__Set task__: Lines containing the string "this" are to be collected in full.
=== Data for processing ===
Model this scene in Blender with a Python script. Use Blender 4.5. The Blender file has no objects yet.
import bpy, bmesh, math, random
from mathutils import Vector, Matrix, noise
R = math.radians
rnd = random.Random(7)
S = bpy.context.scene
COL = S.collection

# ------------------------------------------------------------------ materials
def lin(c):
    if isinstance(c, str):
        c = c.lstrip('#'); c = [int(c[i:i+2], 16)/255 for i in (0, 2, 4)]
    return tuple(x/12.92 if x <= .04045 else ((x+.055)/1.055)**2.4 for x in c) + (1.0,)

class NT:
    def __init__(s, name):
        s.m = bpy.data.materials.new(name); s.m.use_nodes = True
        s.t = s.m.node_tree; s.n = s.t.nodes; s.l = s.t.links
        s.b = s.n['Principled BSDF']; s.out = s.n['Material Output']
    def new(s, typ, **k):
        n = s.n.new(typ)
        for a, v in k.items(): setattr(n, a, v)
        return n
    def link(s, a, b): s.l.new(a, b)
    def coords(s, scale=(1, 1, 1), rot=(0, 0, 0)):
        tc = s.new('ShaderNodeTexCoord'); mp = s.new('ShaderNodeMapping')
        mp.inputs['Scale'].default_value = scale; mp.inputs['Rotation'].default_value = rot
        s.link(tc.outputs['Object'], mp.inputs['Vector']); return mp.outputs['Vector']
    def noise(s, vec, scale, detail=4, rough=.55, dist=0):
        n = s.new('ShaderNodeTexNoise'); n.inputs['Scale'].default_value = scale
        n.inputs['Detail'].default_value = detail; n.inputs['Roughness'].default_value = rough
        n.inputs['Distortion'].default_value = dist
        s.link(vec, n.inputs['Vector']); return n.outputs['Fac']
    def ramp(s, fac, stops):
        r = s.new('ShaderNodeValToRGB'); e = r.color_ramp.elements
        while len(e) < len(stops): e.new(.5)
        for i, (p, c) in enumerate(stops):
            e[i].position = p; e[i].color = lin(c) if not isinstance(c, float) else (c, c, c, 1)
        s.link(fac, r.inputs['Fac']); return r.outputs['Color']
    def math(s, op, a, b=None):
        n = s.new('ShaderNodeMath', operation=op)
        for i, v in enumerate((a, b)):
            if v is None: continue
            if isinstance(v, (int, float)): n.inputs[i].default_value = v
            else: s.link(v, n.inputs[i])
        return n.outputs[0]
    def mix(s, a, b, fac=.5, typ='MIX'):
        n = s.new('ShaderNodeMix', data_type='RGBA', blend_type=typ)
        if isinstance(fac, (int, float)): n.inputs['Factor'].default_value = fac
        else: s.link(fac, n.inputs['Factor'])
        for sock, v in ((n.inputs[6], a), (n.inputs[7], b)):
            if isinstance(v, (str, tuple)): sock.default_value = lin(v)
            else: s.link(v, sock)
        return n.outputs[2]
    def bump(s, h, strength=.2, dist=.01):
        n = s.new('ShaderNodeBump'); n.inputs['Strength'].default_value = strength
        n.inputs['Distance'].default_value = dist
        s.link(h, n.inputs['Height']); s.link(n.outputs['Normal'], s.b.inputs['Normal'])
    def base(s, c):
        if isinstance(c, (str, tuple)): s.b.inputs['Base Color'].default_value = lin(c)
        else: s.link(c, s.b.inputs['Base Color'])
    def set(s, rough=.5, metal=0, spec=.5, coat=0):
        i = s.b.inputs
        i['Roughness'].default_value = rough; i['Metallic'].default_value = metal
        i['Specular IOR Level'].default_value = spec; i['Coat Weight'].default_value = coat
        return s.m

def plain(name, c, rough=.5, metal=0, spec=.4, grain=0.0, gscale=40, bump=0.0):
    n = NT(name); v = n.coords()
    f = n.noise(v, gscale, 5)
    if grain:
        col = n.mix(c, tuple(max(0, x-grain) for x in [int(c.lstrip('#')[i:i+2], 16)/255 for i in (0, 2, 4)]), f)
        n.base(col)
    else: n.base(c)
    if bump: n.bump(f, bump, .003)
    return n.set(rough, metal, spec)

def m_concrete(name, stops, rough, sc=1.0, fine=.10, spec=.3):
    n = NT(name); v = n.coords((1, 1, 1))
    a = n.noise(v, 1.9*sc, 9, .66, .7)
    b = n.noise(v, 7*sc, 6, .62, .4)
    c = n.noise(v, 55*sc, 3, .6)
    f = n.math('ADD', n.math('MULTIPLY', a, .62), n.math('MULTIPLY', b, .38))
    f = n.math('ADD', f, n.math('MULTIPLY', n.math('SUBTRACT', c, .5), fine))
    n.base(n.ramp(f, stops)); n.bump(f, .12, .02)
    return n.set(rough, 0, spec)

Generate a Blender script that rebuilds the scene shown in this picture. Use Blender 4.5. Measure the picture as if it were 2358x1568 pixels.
===
__Final answer__:
Model this scene in Blender with a Python script. Use Blender 4.5. The Blender file has no objects yet.
Generate a Blender script that rebuilds the scene shown in this picture. Use Blender 4.5. Measure the picture as if it were 2358x1568 pixels.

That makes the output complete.